Any type of generalization in reference to parenthood is problematic. The emotions, circumstances, challenges, and benefits involved are far too complex. What we can speak to, and what we hope this exhibition highlights, is the mosaic of issues and opportunities that arise for artists when they become parents, and the intimate, poignant, and illuminating work which results.
Artists often feel as if they are what they create. When what is created is a child, however, a paradoxical and staggering loss of self can result. Less time in the studio, less time alone, the pressures of domesticity—all of these can contribute to a dramatic re-consideration of what it means to be creative. Using humor and often including his children in his work, Alberto Aguilar has gracefully found ways to blend his home life with his art practice. Children have a marvelous ability to touch everything, and parents have an innate capacity to receive their children into their lives completely. For artists Lenka Clayton and Rebecca Silberman, documenting this process of integration is their vehicle for expression.
There are subtle ways the art world remains difficult for artists who have children. Very few residencies allow artists to bring their partners and children along, and those that do are highly competitive. These artists are often overlooked for opportunities because it is assumed they will not have the time.

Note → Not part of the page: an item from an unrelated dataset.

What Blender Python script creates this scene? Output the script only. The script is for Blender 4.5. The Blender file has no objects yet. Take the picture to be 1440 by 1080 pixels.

And the reduction in creative output that often accompanies having children can be interpreted as a failure to thrive by peers.
But artists are not the only ones who face challenges when it comes to navigating a professional life while maintaining a healthy sense of self. Realizing the right balance, and finding strength within it, is a universal endeavor. Whether we are parents or not, we can all find inspiration in the union of personal and professional, intimate and formal, that these works of art represent.
Elizabeth McFalls (Libby) is a Professor of Art and the Department of Art’s Art Foundation Coordinator at Columbus State University. She received her MFA in Print Media from Cranbrook Academy of Art (MI) and earned her BFA from Columbus College of Art and Design (OH). Libby’s love of storytelling began in childhood. Having been raised in East Tennessee, she attended the National Storytelling Festival on numerous occasions. She recalls summers spent developing a love and appreciation for oral storytelling; she and her sisters were fortunate enough to spend a great deal of time with extended family that spread five living generations. While her work does not make direct reference to her family history, she creates nonlinear visual narratives that examine issues of loss and family. Her work explores moments that blur the line between fact and fiction, life and death, humor and sorrow, moments that demonstrate the contradiction and complexity of life. At the moment she is busy, in the studio, completing a one-year Artist Residency in Motherhood (ARIM).
Her recent body of work began when she embarked on a one-year Artist Residency in Motherhood (ARIM). During the ARIM she honestly responded to her life, time limitations, successes, and failures in an intuitive nature. The hybrid prints and collages reflect her love of storytelling through the creation of nonlinear visual narratives that examine issues of loss and family. Her work explores moments that blur the line between fact and fiction, life and death, humor and sorrow, moments that demonstrate the contradiction and complexity of life.